Saturday, March 21, 2009

We Got More Info on Olive

Be aware, I'm about to get mushy and personal.
God is cracking open my heart, and I can't help but spill it out.

I got sobering news today regarding Olive.

There have been a few families who have been to the orphanage that Olive is in, while adopting their own children, and I've been in contact with a few of the moms.

My heart aches for my baby tonight as I try and get wound down enough to get to sleep.
I know that the only thing that is going to get me through this process is believing God.

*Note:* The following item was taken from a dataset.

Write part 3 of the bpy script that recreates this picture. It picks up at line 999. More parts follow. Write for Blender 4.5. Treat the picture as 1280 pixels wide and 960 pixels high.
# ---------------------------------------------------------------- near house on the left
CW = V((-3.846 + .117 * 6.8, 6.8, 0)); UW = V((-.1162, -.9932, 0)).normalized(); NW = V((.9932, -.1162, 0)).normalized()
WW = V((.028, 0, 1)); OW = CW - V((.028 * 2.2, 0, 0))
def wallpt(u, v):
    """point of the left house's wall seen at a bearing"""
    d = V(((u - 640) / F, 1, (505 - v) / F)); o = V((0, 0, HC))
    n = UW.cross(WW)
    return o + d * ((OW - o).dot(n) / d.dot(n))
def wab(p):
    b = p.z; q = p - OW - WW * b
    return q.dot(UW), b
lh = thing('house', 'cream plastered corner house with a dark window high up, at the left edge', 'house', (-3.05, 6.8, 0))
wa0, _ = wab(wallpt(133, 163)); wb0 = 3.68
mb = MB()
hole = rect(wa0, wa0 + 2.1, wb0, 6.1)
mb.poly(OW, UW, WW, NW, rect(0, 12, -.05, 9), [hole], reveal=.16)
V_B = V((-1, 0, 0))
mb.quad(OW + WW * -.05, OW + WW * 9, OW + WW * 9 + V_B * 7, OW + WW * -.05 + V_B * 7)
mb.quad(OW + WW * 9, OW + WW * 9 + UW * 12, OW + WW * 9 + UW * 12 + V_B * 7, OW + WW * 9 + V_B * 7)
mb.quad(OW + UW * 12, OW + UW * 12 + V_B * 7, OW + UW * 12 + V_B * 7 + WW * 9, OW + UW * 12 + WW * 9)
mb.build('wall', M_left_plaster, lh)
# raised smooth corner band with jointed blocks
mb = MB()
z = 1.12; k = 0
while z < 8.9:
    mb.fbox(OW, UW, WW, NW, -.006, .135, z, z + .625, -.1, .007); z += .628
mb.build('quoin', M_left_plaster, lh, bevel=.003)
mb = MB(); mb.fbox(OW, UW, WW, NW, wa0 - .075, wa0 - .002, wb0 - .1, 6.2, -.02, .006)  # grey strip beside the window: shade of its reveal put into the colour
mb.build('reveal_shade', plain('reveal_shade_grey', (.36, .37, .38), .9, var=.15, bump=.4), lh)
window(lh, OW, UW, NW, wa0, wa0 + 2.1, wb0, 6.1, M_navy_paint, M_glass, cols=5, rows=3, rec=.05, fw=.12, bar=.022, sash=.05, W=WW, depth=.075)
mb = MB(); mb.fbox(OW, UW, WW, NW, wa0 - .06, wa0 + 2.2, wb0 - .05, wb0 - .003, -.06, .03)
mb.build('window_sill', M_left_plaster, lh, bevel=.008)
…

God, I am believing that your word is true, and that you will take care of my baby girl.
I pray your protection over her. I pray that you will radically change the orphan care around the world.
I know it's a lot to ask - but you are I AM, you are my God, and I know you can if we'd just give you room.

This is what I have learned:
Olive is tiny, and is on the baby ward as she is infant size, and infant developmentally.
(Everyone says she's very cute!)
I've been told the environment is 'ok', but she really needs us to come get her - the sooner the better.
She is just getting her basic needs met: diaper changes, fed, etc.
It's like going back to the 1950's Russia (not good).
Olive is in a crib 24 hours a day.
She is not allowed to crawl or explore.
She is allowed to sit in a carseat looking seat or walker for an hour or two every day.
We can expect her to to be very underweight and have very low muscle tone, she'll be very floppy.

Lord, my heart aches for my child.
I know that you have called our family to this, and I am so thankful.
I am so thankful for all the amazing work that you have done in just a few days. You have shown me how amazingly powerful you are when we just let you be who you are.
I am crying out to you for my little girl - protect her, comfort her. I know you are her Daddy, and I pray that you'll let me be her mamma very soon.
Lord, I pray over all of the other little babies out there tonight that don't have moms and dads, who sit in a crib most of their life, who don't know what a family is. Lord, I pray that you will bless them with a family. I pray you will bless a family with them.
Lord, I pray that you will soften the hearts of people, that they will step out in faith and follow your calling - I'm finding out it's an amazing thing when you do and I hope others can experience the joy and closeness that you offer them in doing your will.

1 comment:

Jaime said...

My heart hurts just reading this. I can't imagine how you feel hearing these things about Olive. I hope to help bring you closer to her. And fast. I will continue praying.